Most of the insurgents are fighting for a bigger role in a secular society, not a Taliban-like Islamic state, the military official said. Almost all the guerrillas are Iraqis, even those launching some of the devastating car bombings normally blamed on foreigners - usually al-Zarqawi.

The official said many car bombings bore the "tradecraft" of Saddam's former secret police and were aimed at intimidating Iraq's new security services.

Many in the U.S. intelligence community have been making similar points, but have encountered political opposition from the Bush administration, a State Department official in Washington said, also speaking on condition of anonymity.

Civilian analysts generally agreed, saying U.S. and Iraqi officials have long overemphasized the roles of foreign fighters and Muslim extremists.

I'm shocked, shocked. The Bushies are peddling lies about Iraq and are supressing the true story. Who woulda thunk it? This section deserves its own article, or two, or ten. But if you thought bad news, you'd be wrong. At some point in the rapidly approaching future George Dubya will be crushed under the weight of his own lies like an obese shut-in who suffers from heart failure while simultaneously choking on an entire side of beef.
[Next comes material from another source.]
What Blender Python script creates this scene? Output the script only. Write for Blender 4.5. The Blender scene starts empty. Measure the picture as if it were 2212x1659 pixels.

This is yet another fat-filled, Calorie laden, jelly donut of lies that will be his own undoing. Good news.

The officer said Iraq's insurgents have a big advantage over guerrillas elsewhere: plenty of arms, money, and training. Iraq's lack of a national identity card system - and guerrillas' refusal to plan attacks by easily intercepted telephone calls - makes them difficult to track.

Darn those crafty insurgents. If only they wore big signs on their backs with the words "Designated guerilla. Please shoot me." written in huge letters in some real obnoxious font. Then they would be so much easier to spot and catch. This is bad news in the literal sense of the word. The last line is completely out of place and makes no sense.

Osama been forgotten

Remember that Osama guy? Well it looks like we may finally catch him. And just in time for the election in November too.
According to one source in Pakistan's powerful Inter-Services Intelligence (ISI), "The Pakistani government is really desperate and wants to flush out bin Laden and his associates after the latest pressures from the U.S. administration to deliver before the [upcoming] U.S. elections."